Before jury selection even began yesterday morning, Nichols's attorney Michael Tigar sat in the jury box to ensure that prospective jurors would be able to see his client. And then his lawyers lifted the massive defense table and moved it several inches forward so their client's view would not be obstructed.

As Terry Lynn Nichols, 42, looking relaxed and attentive, finally went to trial Monday in the same courtroom where McVeigh was sentenced to die for the worst act of domestic terrorism in American history, there were clear signs from the judge, the lawyers and even spectators that the two trials would be different.

Nichols and McVeigh, 29, were indicted on identical charges - conspiracy and murder in the April 19, 1995, truck bombing of the Alfred P. Murrah Federal Building in Oklahoma City, which killed 168 people.

However, U.S. District Judge Richard P. Matsch pointedly instructed the court that this trial "begins with a clear page" in terms of factual substance and judicial procedure.

The government has conceded Nichols was not in Oklahoma City the day of the blast, but contends he is equally culpable because he helped plan and execute the deadly truck bombing.

The second Oklahoma City bombing trial commenced with noticeably less fanfare than the first. The courtroom was not filled to capacity.

The core group of relatives of the victims, who attended the McVeigh trial every day, were here. But for some, the intensity was clearly not the same.

"I'd be happy if he cut a deal and went to prison without the possibility of parole," said Charles Tomlin, whose son Rick, 46, was killed in the blast.

"He built the bomb, he purchased the fertilizer, he helped plant the getaway car."

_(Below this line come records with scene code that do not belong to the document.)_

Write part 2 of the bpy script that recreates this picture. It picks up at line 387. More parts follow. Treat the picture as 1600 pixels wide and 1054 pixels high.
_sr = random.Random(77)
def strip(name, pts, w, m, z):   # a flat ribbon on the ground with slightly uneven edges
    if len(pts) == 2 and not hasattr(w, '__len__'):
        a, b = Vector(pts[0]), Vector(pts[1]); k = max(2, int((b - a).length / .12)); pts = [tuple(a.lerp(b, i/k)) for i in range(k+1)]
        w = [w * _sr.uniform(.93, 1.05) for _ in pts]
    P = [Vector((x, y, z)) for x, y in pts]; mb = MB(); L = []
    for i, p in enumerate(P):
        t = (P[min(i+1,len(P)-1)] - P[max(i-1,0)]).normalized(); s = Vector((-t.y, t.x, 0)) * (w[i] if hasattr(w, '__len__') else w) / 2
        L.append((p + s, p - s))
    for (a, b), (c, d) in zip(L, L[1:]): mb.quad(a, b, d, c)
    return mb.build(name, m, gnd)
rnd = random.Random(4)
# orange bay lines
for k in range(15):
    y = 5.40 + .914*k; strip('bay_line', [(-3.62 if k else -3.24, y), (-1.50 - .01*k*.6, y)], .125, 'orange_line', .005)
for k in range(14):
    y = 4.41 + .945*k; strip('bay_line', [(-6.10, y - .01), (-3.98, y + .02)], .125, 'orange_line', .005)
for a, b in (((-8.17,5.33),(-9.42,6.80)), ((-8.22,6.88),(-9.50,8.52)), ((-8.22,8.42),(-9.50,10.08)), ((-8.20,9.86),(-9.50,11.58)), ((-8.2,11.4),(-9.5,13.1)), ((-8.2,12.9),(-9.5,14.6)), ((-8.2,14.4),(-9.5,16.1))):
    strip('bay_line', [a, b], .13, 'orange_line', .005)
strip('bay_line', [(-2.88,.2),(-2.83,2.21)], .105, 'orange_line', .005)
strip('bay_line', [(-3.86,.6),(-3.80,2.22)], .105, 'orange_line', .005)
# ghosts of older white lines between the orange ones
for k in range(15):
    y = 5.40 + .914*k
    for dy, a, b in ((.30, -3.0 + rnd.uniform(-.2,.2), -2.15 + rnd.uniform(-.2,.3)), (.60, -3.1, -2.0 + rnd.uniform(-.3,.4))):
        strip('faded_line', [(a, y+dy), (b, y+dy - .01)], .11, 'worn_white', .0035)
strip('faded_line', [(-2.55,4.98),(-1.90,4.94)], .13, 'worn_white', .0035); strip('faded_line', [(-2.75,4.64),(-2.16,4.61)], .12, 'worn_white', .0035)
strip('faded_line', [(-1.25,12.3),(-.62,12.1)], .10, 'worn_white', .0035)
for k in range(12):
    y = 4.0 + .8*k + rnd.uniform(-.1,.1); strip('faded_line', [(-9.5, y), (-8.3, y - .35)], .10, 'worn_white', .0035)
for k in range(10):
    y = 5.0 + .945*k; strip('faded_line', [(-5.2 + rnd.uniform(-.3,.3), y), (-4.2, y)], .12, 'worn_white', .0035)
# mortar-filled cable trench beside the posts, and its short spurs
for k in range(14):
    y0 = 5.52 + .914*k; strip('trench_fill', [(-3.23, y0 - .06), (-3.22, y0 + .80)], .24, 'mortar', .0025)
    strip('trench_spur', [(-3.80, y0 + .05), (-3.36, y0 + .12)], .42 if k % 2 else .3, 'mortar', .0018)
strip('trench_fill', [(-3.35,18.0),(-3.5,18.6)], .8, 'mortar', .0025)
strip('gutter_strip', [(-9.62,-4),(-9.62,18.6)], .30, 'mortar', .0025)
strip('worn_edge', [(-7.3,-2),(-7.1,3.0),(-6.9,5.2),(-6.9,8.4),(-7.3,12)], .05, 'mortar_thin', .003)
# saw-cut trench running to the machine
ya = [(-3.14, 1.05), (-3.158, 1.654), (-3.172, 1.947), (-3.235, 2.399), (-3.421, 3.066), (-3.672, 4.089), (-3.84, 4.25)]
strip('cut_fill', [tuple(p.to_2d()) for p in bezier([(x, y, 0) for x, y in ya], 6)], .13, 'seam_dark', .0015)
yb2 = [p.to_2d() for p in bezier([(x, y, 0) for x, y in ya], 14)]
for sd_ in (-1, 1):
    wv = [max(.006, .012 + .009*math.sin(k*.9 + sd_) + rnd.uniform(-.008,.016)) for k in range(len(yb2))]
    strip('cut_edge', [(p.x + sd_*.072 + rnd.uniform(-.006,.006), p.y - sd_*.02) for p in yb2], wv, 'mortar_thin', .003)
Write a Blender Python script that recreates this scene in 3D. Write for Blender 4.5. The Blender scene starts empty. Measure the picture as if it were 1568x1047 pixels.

Said Marsha Kight, who lost her daughter Frankie Merrell, 23, "I don't there's a lack of interest on the part of the victims - but it's just a lot to deal with for two years. We've had the McVeigh trial. It takes its toll."

Whereas McVeigh's family was not even in the courtroom for his conviction, Nichols's mother, Joyce Nichols Wilt, and sister Suzanne sat in the front row Monday.

Nichols, a father of three, wore a navy blazer, khaki pants and a turtleneck under a light blue dress shirt.He smiled at his mother when he came into the courtroom.

His attorney indicated he will continue to fight the highly emotional atmosphere and victim testimony that drove the McVeigh trial. Tigar renewed his objection to the participation of Oklahoma City U.S. Attorney Patrick Ryan in the Nichols trial because he cried in front of the McVeigh jurors.